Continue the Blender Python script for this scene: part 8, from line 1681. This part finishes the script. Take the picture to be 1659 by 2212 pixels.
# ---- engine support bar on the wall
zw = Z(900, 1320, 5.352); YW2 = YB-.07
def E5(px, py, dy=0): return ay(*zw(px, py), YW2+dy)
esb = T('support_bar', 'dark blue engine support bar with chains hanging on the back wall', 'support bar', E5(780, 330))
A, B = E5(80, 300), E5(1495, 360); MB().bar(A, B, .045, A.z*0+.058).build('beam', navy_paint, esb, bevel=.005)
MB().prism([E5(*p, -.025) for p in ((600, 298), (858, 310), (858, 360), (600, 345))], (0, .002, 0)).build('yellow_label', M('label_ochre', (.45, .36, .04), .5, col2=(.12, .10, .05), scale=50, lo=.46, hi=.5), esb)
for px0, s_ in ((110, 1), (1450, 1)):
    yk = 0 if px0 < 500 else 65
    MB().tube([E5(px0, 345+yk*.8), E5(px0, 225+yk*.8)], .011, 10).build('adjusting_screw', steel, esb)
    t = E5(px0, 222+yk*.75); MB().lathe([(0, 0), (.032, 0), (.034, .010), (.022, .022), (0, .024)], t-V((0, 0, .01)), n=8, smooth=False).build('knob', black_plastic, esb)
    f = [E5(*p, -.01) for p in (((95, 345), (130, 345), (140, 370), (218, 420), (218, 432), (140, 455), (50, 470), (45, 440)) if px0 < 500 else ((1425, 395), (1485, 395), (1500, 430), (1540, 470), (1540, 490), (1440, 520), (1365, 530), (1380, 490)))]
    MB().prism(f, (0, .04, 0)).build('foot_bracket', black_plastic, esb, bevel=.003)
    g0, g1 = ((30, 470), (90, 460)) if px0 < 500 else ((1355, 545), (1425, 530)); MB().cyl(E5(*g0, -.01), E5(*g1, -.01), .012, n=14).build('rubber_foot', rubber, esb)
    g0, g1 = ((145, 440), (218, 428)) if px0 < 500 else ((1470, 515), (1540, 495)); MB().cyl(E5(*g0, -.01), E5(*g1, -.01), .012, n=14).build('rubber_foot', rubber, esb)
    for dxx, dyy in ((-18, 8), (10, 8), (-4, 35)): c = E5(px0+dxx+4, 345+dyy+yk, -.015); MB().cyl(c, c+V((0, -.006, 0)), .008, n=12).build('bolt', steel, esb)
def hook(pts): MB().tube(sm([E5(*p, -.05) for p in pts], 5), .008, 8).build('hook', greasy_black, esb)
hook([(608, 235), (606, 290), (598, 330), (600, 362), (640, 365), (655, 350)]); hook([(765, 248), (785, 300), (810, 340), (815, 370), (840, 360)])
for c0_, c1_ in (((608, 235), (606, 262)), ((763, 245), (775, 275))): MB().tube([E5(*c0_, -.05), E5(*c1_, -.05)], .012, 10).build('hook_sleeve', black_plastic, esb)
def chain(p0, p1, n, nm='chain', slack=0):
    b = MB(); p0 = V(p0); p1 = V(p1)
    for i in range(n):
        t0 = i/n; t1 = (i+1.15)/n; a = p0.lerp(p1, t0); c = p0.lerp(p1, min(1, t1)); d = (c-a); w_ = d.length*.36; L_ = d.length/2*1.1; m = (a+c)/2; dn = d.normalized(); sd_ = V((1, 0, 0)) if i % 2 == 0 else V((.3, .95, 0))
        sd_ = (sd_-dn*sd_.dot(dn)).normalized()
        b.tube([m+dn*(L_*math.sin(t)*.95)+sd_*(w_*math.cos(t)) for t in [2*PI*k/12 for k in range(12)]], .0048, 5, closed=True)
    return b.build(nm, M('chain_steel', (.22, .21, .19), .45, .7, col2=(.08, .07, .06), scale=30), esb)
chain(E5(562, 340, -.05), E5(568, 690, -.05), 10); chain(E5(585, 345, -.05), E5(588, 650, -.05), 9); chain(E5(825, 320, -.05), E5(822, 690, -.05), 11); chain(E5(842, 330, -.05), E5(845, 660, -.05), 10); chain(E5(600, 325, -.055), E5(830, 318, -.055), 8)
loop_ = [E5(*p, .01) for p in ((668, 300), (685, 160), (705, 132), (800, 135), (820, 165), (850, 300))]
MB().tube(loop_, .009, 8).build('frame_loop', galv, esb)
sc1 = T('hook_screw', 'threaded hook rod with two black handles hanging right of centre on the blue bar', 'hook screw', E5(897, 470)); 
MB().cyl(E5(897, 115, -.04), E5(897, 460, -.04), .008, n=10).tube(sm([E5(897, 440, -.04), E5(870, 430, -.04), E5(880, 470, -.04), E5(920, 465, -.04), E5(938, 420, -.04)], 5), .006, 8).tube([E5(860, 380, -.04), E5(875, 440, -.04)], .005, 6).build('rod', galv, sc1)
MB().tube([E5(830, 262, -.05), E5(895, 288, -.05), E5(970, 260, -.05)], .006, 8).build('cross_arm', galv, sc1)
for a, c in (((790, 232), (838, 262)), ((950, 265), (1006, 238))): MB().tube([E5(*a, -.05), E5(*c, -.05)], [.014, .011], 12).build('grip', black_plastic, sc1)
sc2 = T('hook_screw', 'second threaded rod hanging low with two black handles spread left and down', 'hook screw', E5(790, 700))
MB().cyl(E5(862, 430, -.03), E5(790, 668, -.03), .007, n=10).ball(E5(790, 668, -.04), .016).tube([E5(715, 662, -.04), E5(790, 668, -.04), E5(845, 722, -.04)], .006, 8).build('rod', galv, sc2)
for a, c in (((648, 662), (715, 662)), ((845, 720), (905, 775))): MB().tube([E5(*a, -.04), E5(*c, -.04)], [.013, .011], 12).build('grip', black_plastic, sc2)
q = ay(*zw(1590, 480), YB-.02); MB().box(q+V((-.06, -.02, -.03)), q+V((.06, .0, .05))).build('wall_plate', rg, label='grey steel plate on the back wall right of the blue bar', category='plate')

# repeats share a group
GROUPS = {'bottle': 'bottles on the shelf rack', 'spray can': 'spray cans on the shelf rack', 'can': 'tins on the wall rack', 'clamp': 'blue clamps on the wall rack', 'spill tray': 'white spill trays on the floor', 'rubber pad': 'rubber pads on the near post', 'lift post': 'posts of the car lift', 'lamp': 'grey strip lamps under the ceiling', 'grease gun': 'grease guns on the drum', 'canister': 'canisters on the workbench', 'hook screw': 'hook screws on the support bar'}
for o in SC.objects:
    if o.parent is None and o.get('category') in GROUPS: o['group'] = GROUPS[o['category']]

§ **What to produce**: Extract all of the data shown above without alteration.

§ **The solution**:
Continue the Blender Python script for this scene: part 8, from line 1681. This part finishes the script. Take the picture to be 1659 by 2212 pixels.
# ---- engine support bar on the wall
zw = Z(900, 1320, 5.352); YW2 = YB-.07
def E5(px, py, dy=0): return ay(*zw(px, py), YW2+dy)
esb = T('support_bar', 'dark blue engine support bar with chains hanging on the back wall', 'support bar', E5(780, 330))
A, B = E5(80, 300), E5(1495, 360); MB().bar(A, B, .045, A.z*0+.058).build('beam', navy_paint, esb, bevel=.005)
MB().prism([E5(*p, -.025) for p in ((600, 298), (858, 310), (858, 360), (600, 345))], (0, .002, 0)).build('yellow_label', M('label_ochre', (.45, .36, .04), .5, col2=(.12, .10, .05), scale=50, lo=.46, hi=.5), esb)
for px0, s_ in ((110, 1), (1450, 1)):
    yk = 0 if px0 < 500 else 65
    MB().tube([E5(px0, 345+yk*.8), E5(px0, 225+yk*.8)], .011, 10).build('adjusting_screw', steel, esb)
    t = E5(px0, 222+yk*.75); MB().lathe([(0, 0), (.032, 0), (.034, .010), (.022, .022), (0, .024)], t-V((0, 0, .01)), n=8, smooth=False).build('knob', black_plastic, esb)
    f = [E5(*p, -.01) for p in (((95, 345), (130, 345), (140, 370), (218, 420), (218, 432), (140, 455), (50, 470), (45, 440)) if px0 < 500 else ((1425, 395), (1485, 395), (1500, 430), (1540, 470), (1540, 490), (1440, 520), (1365, 530), (1380, 490)))]
    MB().prism(f, (0, .04, 0)).build('foot_bracket', black_plastic, esb, bevel=.003)
    g0, g1 = ((30, 470), (90, 460)) if px0 < 500 else ((1355, 545), (1425, 530)); MB().cyl(E5(*g0, -.01), E5(*g1, -.01), .012, n=14).build('rubber_foot', rubber, esb)
    g0, g1 = ((145, 440), (218, 428)) if px0 < 500 else ((1470, 515), (1540, 495)); MB().cyl(E5(*g0, -.01), E5(*g1, -.01), .012, n=14).build('rubber_foot', rubber, esb)
    for dxx, dyy in ((-18, 8), (10, 8), (-4, 35)): c = E5(px0+dxx+4, 345+dyy+yk, -.015); MB().cyl(c, c+V((0, -.006, 0)), .008, n=12).build('bolt', steel, esb)
def hook(pts): MB().tube(sm([E5(*p, -.05) for p in pts], 5), .008, 8).build('hook', greasy_black, esb)
hook([(608, 235), (606, 290), (598, 330), (600, 362), (640, 365), (655, 350)]); hook([(765, 248), (785, 300), (810, 340), (815, 370), (840, 360)])
for c0_, c1_ in (((608, 235), (606, 262)), ((763, 245), (775, 275))): MB().tube([E5(*c0_, -.05), E5(*c1_, -.05)], .012, 10).build('hook_sleeve', black_plastic, esb)
def chain(p0, p1, n, nm='chain', slack=0):
    b = MB(); p0 = V(p0); p1 = V(p1)
    for i in range(n):
        t0 = i/n; t1 = (i+1.15)/n; a = p0.lerp(p1, t0); c = p0.lerp(p1, min(1, t1)); d = (c-a); w_ = d.length*.36; L_ = d.length/2*1.1; m = (a+c)/2; dn = d.normalized(); sd_ = V((1, 0, 0)) if i % 2 == 0 else V((.3, .95, 0))
        sd_ = (sd_-dn*sd_.dot(dn)).normalized()
        b.tube([m+dn*(L_*math.sin(t)*.95)+sd_*(w_*math.cos(t)) for t in [2*PI*k/12 for k in range(12)]], .0048, 5, closed=True)
    return b.build(nm, M('chain_steel', (.22, .21, .19), .45, .7, col2=(.08, .07, .06), scale=30), esb)
chain(E5(562, 340, -.05), E5(568, 690, -.05), 10); chain(E5(585, 345, -.05), E5(588, 650, -.05), 9); chain(E5(825, 320, -.05), E5(822, 690, -.05), 11); chain(E5(842, 330, -.05), E5(845, 660, -.05), 10); chain(E5(600, 325, -.055), E5(830, 318, -.055), 8)
loop_ = [E5(*p, .01) for p in ((668, 300), (685, 160), (705, 132), (800, 135), (820, 165), (850, 300))]
MB().tube(loop_, .009, 8).build('frame_loop', galv, esb)
sc1 = T('hook_screw', 'threaded hook rod with two black handles hanging right of centre on the blue bar', 'hook screw', E5(897, 470)); 
MB().cyl(E5(897, 115, -.04), E5(897, 460, -.04), .008, n=10).tube(sm([E5(897, 440, -.04), E5(870, 430, -.04), E5(880, 470, -.04), E5(920, 465, -.04), E5(938, 420, -.04)], 5), .006, 8).tube([E5(860, 380, -.04), E5(875, 440, -.04)], .005, 6).build('rod', galv, sc1)
MB().tube([E5(830, 262, -.05), E5(895, 288, -.05), E5(970, 260, -.05)], .006, 8).build('cross_arm', galv, sc1)
for a, c in (((790, 232), (838, 262)), ((950, 265), (1006, 238))): MB().tube([E5(*a, -.05), E5(*c, -.05)], [.014, .011], 12).build('grip', black_plastic, sc1)
sc2 = T('hook_screw', 'second threaded rod hanging low with two black handles spread left and down', 'hook screw', E5(790, 700))
MB().cyl(E5(862, 430, -.03), E5(790, 668, -.03), .007, n=10).ball(E5(790, 668, -.04), .016).tube([E5(715, 662, -.04), E5(790, 668, -.04), E5(845, 722, -.04)], .006, 8).build('rod', galv, sc2)
for a, c in (((648, 662), (715, 662)), ((845, 720), (905, 775))): MB().tube([E5(*a, -.04), E5(*c, -.04)], [.013, .011], 12).build('grip', black_plastic, sc2)
q = ay(*zw(1590, 480), YB-.02); MB().box(q+V((-.06, -.02, -.03)), q+V((.06, .0, .05))).build('wall_plate', rg, label='grey steel plate on the back wall right of the blue bar', category='plate')

# repeats share a group
GROUPS = {'bottle': 'bottles on the shelf rack', 'spray can': 'spray cans on the shelf rack', 'can': 'tins on the wall rack', 'clamp': 'blue clamps on the wall rack', 'spill tray': 'white spill trays on the floor', 'rubber pad': 'rubber pads on the near post', 'lift post': 'posts of the car lift', 'lamp': 'grey strip lamps under the ceiling', 'grease gun': 'grease guns on the drum', 'canister': 'canisters on the workbench', 'hook screw': 'hook screws on the support bar'}
for o in SC.objects:
    if o.parent is None and o.get('category') in GROUPS: o['group'] = GROUPS[o['category']]